Rather than Sylvanas smirking at the end her plan working exactly as she planned it.
If quoting things out of context is your way of making yourself feel better about the illusion you have constructed for yourself then good for you.
I don’t have the time, the energy or really the interest to break that illusion for you.
Apologies for replying to myself, but I just wanted to point out that if you listen from about 4:18 forward, I think you can see a bit of the disconnect between the developers and the Alliance player base. Dave Kosak lists a bunch of Alliance victories, and sounds, to me anyway, positively exasperated that this isn’t good enough.
I think he, and frankly the developers to this day miss the point. Written out on a piece of paper or on a story board, those things all sound like fabulous Alliance victories. However, played out in the game as an Alliance player and they don’t actually feel like victories.

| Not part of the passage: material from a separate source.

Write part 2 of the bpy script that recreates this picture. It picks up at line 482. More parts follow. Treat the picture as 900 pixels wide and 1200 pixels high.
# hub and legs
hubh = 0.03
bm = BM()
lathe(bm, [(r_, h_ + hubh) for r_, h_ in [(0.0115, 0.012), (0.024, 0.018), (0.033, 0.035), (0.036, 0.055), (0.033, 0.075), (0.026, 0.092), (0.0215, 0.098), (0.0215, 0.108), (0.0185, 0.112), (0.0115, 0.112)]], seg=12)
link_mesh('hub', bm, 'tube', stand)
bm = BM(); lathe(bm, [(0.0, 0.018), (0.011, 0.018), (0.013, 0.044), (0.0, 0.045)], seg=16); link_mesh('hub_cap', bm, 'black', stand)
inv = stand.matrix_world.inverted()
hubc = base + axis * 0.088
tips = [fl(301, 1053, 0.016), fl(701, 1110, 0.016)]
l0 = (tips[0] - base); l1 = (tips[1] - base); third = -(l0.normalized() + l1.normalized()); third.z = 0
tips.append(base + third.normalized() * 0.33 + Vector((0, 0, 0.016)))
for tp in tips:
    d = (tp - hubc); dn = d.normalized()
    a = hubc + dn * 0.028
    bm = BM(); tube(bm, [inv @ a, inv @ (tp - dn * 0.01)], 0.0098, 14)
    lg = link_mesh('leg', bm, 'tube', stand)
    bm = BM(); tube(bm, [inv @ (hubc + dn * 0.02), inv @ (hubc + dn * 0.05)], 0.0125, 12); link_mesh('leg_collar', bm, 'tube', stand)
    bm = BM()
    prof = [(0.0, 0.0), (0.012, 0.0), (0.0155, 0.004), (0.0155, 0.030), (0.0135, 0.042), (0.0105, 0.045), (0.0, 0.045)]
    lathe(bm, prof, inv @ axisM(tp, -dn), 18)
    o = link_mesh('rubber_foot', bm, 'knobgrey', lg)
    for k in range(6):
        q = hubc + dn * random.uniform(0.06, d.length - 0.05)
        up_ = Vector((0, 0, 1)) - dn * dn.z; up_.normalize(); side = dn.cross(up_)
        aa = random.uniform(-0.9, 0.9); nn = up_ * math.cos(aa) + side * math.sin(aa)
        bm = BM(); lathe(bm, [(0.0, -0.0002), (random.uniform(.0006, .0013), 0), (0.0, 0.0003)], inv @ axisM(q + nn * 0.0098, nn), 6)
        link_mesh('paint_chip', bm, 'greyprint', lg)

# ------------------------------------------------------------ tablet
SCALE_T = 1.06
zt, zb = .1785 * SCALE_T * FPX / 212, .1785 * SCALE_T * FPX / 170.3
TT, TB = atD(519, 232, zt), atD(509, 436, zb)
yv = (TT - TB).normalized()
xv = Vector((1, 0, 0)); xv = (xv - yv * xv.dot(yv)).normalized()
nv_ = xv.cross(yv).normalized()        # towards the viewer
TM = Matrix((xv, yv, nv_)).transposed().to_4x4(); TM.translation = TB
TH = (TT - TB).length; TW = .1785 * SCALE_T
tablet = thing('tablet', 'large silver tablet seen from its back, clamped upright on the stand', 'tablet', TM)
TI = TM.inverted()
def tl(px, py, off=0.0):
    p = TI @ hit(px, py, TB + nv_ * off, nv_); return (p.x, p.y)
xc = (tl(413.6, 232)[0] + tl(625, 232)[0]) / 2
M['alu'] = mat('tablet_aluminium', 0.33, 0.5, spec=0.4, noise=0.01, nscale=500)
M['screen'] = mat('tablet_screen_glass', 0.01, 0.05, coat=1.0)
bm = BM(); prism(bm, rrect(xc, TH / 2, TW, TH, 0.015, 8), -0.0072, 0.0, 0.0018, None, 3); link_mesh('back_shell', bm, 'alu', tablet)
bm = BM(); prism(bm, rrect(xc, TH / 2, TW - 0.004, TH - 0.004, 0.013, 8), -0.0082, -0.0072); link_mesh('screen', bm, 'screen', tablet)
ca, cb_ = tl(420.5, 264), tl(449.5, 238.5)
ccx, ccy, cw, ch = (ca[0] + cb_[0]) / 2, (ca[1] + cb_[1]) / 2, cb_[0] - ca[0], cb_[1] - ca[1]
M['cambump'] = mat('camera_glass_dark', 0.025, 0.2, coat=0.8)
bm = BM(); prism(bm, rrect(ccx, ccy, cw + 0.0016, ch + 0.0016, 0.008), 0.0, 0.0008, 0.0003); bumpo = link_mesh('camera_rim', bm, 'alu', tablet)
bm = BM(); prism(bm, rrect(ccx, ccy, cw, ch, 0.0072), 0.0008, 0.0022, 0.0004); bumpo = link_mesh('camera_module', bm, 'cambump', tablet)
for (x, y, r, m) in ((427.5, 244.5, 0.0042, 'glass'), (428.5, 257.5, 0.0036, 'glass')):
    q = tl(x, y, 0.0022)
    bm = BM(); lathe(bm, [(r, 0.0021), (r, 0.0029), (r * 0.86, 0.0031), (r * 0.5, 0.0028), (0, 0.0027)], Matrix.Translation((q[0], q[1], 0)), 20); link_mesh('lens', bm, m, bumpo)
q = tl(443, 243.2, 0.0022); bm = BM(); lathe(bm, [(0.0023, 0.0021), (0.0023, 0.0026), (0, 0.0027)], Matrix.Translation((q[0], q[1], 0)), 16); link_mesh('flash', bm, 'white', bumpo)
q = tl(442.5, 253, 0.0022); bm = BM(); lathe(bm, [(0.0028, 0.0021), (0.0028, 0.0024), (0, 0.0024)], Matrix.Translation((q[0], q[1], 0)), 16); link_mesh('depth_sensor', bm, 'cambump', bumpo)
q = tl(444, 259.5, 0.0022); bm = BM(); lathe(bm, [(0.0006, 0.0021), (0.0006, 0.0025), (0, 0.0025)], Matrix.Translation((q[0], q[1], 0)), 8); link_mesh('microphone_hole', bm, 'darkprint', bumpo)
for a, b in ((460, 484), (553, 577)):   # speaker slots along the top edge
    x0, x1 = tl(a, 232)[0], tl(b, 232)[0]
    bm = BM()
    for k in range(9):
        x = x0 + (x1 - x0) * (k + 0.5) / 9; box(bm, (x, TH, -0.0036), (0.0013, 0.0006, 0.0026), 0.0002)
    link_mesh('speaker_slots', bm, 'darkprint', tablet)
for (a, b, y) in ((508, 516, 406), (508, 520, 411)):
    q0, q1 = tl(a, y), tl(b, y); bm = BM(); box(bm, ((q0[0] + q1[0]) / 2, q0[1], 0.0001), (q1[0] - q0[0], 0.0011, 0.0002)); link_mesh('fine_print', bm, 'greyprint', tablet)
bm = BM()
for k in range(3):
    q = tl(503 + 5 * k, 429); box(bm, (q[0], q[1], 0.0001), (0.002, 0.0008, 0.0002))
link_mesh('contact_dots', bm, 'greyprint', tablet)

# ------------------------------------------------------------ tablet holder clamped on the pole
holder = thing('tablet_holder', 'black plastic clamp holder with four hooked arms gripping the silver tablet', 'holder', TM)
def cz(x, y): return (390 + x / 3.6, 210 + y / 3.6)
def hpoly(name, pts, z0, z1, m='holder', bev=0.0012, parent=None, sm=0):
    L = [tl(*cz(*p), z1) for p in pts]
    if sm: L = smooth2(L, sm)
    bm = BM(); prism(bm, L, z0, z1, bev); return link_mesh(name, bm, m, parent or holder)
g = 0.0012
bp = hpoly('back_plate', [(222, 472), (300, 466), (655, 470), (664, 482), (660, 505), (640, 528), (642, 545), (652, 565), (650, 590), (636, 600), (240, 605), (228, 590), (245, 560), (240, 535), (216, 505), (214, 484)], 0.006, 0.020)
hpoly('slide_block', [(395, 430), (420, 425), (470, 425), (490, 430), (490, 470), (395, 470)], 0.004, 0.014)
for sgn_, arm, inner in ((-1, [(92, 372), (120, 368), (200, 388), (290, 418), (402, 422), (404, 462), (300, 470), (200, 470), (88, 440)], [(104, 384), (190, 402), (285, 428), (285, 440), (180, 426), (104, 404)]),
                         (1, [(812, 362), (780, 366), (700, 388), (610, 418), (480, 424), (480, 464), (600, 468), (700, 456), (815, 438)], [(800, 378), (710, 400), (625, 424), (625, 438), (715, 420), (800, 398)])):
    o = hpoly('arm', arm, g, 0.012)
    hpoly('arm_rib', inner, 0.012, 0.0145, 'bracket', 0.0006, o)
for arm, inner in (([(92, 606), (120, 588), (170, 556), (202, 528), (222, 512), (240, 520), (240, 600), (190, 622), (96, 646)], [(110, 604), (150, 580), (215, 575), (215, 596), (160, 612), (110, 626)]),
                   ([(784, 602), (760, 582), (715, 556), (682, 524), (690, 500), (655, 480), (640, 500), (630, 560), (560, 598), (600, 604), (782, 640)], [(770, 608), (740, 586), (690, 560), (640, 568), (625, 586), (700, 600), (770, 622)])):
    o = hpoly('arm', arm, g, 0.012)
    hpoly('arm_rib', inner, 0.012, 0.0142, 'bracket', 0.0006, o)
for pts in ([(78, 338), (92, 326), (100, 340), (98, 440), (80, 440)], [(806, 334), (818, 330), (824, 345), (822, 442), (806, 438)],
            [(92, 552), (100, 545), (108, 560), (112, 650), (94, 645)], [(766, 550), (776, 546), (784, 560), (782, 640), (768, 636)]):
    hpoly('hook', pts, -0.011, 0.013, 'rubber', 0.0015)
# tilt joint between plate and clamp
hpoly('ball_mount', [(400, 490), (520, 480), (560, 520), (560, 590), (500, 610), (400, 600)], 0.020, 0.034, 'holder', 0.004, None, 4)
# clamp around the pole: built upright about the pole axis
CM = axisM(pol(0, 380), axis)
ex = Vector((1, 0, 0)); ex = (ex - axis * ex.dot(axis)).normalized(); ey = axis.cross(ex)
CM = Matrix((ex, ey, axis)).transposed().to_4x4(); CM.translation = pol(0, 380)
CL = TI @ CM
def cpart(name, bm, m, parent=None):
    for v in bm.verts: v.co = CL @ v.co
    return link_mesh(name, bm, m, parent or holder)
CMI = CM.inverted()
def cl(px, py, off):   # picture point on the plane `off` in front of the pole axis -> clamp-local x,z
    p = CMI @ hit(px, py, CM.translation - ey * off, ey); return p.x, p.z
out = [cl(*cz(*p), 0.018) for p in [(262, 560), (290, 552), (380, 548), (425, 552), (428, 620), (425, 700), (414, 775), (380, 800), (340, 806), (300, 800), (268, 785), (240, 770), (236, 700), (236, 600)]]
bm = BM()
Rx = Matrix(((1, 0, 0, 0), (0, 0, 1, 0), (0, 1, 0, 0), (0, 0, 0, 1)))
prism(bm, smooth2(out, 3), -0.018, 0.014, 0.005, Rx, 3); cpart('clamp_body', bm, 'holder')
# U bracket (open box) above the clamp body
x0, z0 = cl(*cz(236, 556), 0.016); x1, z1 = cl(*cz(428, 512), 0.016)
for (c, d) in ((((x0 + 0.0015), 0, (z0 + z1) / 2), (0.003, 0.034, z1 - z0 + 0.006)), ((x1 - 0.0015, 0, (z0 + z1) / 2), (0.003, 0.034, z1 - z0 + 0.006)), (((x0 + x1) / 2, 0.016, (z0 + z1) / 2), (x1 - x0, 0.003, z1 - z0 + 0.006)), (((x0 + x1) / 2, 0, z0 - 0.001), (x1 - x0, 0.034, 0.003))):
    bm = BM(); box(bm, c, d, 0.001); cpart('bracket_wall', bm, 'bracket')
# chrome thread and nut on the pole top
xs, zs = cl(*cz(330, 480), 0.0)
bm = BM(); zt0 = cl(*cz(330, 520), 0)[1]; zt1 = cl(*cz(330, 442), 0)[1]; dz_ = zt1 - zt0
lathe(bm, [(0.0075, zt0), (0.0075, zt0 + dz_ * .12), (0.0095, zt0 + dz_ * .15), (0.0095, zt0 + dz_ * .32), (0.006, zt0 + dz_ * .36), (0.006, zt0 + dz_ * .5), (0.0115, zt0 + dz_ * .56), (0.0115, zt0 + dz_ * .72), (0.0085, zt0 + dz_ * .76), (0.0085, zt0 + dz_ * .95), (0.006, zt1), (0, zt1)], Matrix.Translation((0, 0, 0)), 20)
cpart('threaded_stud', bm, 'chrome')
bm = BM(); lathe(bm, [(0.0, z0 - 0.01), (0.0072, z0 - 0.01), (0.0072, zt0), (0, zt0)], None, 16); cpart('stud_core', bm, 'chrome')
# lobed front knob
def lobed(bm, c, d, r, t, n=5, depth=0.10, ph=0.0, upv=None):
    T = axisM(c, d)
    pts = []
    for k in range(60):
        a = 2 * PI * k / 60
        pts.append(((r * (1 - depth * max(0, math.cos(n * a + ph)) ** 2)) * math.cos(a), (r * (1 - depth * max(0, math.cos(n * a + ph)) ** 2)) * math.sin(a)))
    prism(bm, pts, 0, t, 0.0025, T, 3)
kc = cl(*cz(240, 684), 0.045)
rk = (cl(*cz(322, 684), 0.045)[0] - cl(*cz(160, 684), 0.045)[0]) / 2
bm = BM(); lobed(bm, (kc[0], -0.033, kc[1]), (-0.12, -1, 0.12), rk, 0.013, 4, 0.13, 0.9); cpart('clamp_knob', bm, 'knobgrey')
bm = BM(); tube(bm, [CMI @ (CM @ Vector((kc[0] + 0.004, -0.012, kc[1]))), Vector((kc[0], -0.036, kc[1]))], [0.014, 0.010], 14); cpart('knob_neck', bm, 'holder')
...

Take the attack on Undercity from BfA as an example. On paper, the Alliance steamrolls Brill, shatters the walls of the city, storms in and forces the Horde to retreat, leaving the Undercity in ruins. Sounds pretty awesome for the Alliance. As played in the game, the Alliance player doesn’t get to play through steamrolling their way to Undercity, instead the Alliance player has to play through a comedy of errors that makes the Alliance seem utterly incompetent (e.g. attacking Undercity without a plan for dealing with Forsaken blight), and is only saved by a series of unplanned deus ex machinas (Looking at you, Jaina in the flying ship). Finally, in the end, the Alliance doesn’t destroy Undercity, but instead has to flee for their lives from Sylvanas’ contingency plan and stand impotent on the deck of their vessel as she smirks at them.
Not really a feel good moment. I honestly thing that the developers need to focus more on how some of these things play out in the game and how they will be felt by the players, because they really seem to not fully get it.__
Obviously there is some large disconnect. Some Horde players and some Alliance players seem dissatisfied with the story. Few victories as of late seem feel good or satisfying while the other side wants to say it is.